Let us refer to the report of June 17th, 1924 by Antoni Olszewski and his deputy Edward Kuntze: “The value of returned cultural treasures for Poland is very difficult to include in an appropriate amount of money. For Poland, which has been systematically stripped of almost everything that had to do with the history and culture of the nation for 150 years, the return of any item is of exceptional importance. […] The volume statistics of property already imported to Poland shows 319 wagons, 172 of which are state-owned. “Thinking about these 319 wagons, it should be remembered that the Russians, withdrawing from the German troops in the summer of 1915, plundered many institutions of literally everything (just like the German army after the fall of the Warsaw Uprising in 1944). A good reference point of ​​the scale of the robbery in 1915 can be seen from this fact: 65 wagons were filled with the equipment of the Royal Castle in Warsaw alone. We know what the interior of this monument looked like at that time from the previously quoted fragment from the memoirs of Wojciech Kossak.

Joy from the recovered national identity

In one of the photos documenting the implementation of the provisions of the Treaty of Riga, we can see the interior of a large room with a huge number of microscopes taken from Warsaw universities. The background for these numerous scientific instruments and the figures of the secretaries of the Polish and Russian delegations – Aleksander Łada and Iwan Duwan – immortalized in the photo – is the painting by Henryk Siemiradzki, “The Apotheosis of Copernicus”. This work – created in 1891 and donated to the University of Warsaw by Barbara Pankratjewowa née Gorczakow – returned to the walls of the University Library on October 23rd, 1925, but the public presentation took place in the library only in June 1927, with the participation of the university authorities, a group of professors, and numerous readers. The priceless photograph commemorates this very event, in which one can feel the atmosphere of curiosity and quiet joy. Unfortunately – like many of the works recovered from Russia – the painting of Siemiradzki was also lost during World War II.

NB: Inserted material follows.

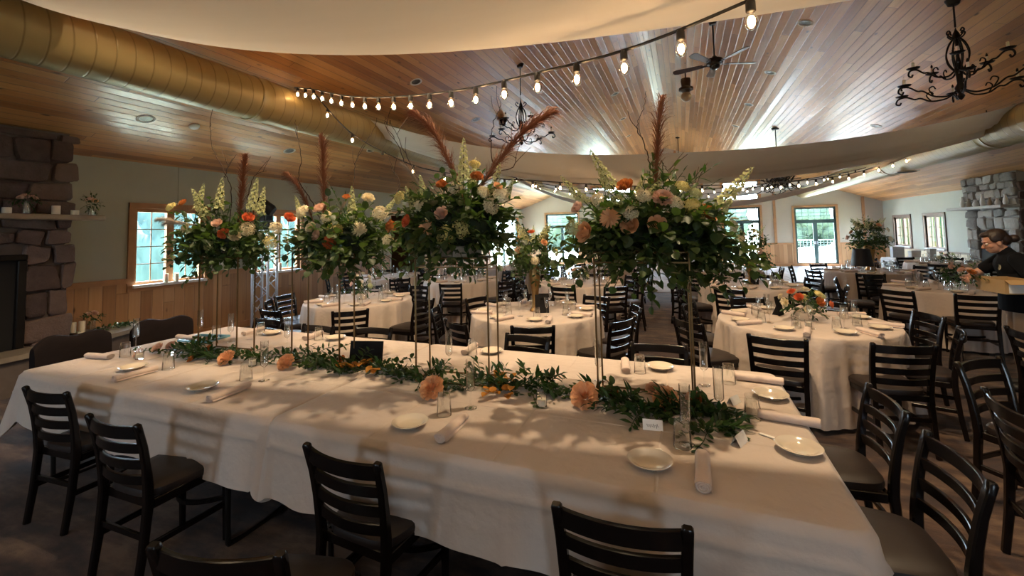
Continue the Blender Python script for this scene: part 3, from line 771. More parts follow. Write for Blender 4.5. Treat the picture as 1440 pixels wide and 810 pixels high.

The joy from the recovery of national cultural goods is present both in the pages of numerous publications authored by participants in revindication negotiations, and in the publications of researchers who had the privilege of publishing the recovered treasures first. One of the privileged ones was Stanisław Pereświet-Sołtan, the publisher of the recovered letters of our greatest composer: “For many admirers of Chopin’s genius, it will be easy to understand my joy when, in ordering the archives returned to us by Russia between various old junk in the Archives of Historical Records in Warsaw, between the list of underwear and the bill from the tailor for the work of the navy blue tailcoat (literally!), I was lucky to find cards with a clear signature: ‘F.F. Chopin’. All thirteen letters were written by Frederic Chopin in the years 1824–1827”. These priceless letters are a source of priceless information about Chopin’s high school and university years. Without them, our knowledge of his life, likings, and education would be extremely modest, or rather poor.

Thanks to the victory in the war of 1920 and the signing of the Treaty in Riga, it was possible to recreate archive collections, reconstruct the interiors of royal castles in Krakow and Warsaw, organize and assemble the Łazienki Park and start – after the recovery of documents, manuscripts (such as “Holy Cross Sermons” [2]), incunabula, and books – research on the history of the Republic of Poland reborn after long years of captivity.

1 the Battle of Warsaw (also known as the Miracle on the Vistula) resulted in a decisive Polish victory during the Polish–Soviet War. Poland, on the verge of total defeat, repulsed and defeated the Soviet Army, halting the spread of communism further westwards into Europe.

2 the oldest prose text in the Polish language that is still in existence, dating back to around the late 13th century

This article was published in 2021 in “Do Rzeczy” magazine.